The students would not have special requirements, as their usage will basically be the same for every one of them, in that they will have their written notes, scanned paper-based information and internet links fed directly to their computers and the audio notes and OHP lecture notes transferred to them from the school server. The administration, of course, will need to install the LOSt server to their system for them to be able to transfer their lecturers’ notes from their system to the system of the students. Their major tasks are
to program changes in inputs or control routines and to serve as
backup in case of failure, monitoring computers, which, in turn, integrate information flow from various lecturers. The lecturers would have no special requirements from the system. Each of the users could extend what can be designed for the system, as the educational environment is one open to innovation and progress. Another people aspect of the analysis involves such considerations as the users’ knowledge of computers, the nature of their role in the use of the LOSt system, their underlying abilities, and their semantic and syntactic knowledge about computers would largely affect the design of the interactive system. There is now the need to design it so that it would be user-friendly.

 

Activities. The temporal aspects, co-operation, complexity, safety and the nature of the content of an activity affect the effective and efficient implementation of a system design. LOSt would support such activities that would promote better lecture organisation for the students, activities as downloading notes from the university website, recording lecturers’ speech, linking slides to speech, support for summarising revision information, uploading assignments to the lecturers’ website, importing scanned paper-based info, taking notes live during lectures, acquiring audio recordings and OHP lectures and downloading content from the University LOSt server. The host of possibilities that the system can do would help in the process of the formulation of a design. The activities that the students do now are the traditional methods of taking down lecture notes, not interactive as they would have liked. Linear notes and patterned notes are what they mostly use. In the linear form of taking down notes, students use a numerical system for paragraphing or an alphabetical system which helps with cross-referencing and organising their notes for revision later. Patterned notes are also used by the students, or those which make use of nuclear, spider-grams, diagrammatic, mind-maps and other note-taking tools which are produced from standard lecture notes so that a student could clarify the key points of the lecture. These notes were produced in the first review after the lecture and were added to throughout the semester. Consequently, students then used the notes for exam preparation.  Lecturers almost always make their slides available online, which the students go to the trouble of downloading instead of being sent to their laptops. Students, lecturers and administrators alike would have liked more interactivity when it comes to the lectures issue, thus the LOSt system.

 

Context of use. The educational realm is an ever-developing arena for interactive systems design. Thus, a sensing mechanism can be designed and embedded in the system to detect and capture indexes of changes, so that the system effectively changes its operational modes and characteristics to optimize its interfaces to users. There is a need for interpretive filters to detect signs of contextual changes that need to be used as triggers for appropriate transformations of the system or interface configuration.
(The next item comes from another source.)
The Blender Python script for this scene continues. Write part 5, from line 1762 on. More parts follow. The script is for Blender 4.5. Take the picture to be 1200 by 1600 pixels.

In order to support particular student lecture-absorbing activities, the appropriate setting of contexts is necessary for the enhancement of user interactions with artefacts. The context in which the LOSt system exists paves the way for faster dissemination of text and graphic information as well as motion video materials and image data to the students. By incorporating high quality video and digital sound in lecture notes and making it available to the students for their use, it makes the learning process more interesting and stimulating, while at the same time greatly increases the rate of learning and knowledge retention.

The environment in which the system will be mostly used will specifically be inside a classroom, the environment would not require any special design for the system, just the assurance that even though the students are outside the particular class, they can still get hold of the information that they need from their class lectures. The environment would be that the lecturer provides all learning materials, demonstration, tutoring, testing, administrative and advisory guidance, interpersonal motivation, discipline and counselling to individual. Each student would have his/her own laptop, feeding the laptop with notes as the lecturer delivers his/her presentation and later downloading additional lecture materials from what was presented in class during the lecture from the University server.

 

Technology. Input, output, communication, and content is important in making the last part of the PACT analysis. The hardware, in this case the students’ laptops, should have the capacity to download and upload lecture and assignments and should have audio recording hardware (microphone, sound card) which would record the lecturers’ speech delivered in class and all other audio materials necessary for learning the lessons, and a high-speed wireless internet connection to download and upload lecture files from the University’s server to the students’ system in their individual laptops. Alternative input devices such as light pens and touch panels, which will be particularly useful to students with disabilities. A hardware issue concern is the potential complaints of University students who would have to work in front of their laptops for considerably longer periods of time. It is important to know what effects are attributable to the laptops or to other studying factors.

The software would basically have to make sure that it could support what the hardware could offer. The core functions of the software will consist of editing, publishing, exchanging documents and messages, data management. Other applications such as those specially tailored for particular types of analyses, or for checking through text for spelling errors, or for doing the text-graphic document typography in a special area of technical portrayal, and so on may also exist. Connections of laptops to the shared LOSt system will be via high-speed wireless internet. The software should allow for students to download any portion of the lecture that they find relevant, enabling students to go back at any time to previous screens of the presentation. Students can then concentrate on the material being presented, rather than focus on taking notes.

Through these technologies, activities outlined above would be realised entirely to the benefit of all the target users. The existence of laptops for every student in the University would provide the opportunity for the LOSt system to be fully utilised. The ease of typing lecture notes and the organisational benefit of knowing notes are archived in files in the internal memory of their laptops and for easy retrieval from the University server. Using the LOSt system for note taking is an example of technology rightly applied. Beyond a mere productivity tool, a computer used in this way becomes technology that facilitates understanding.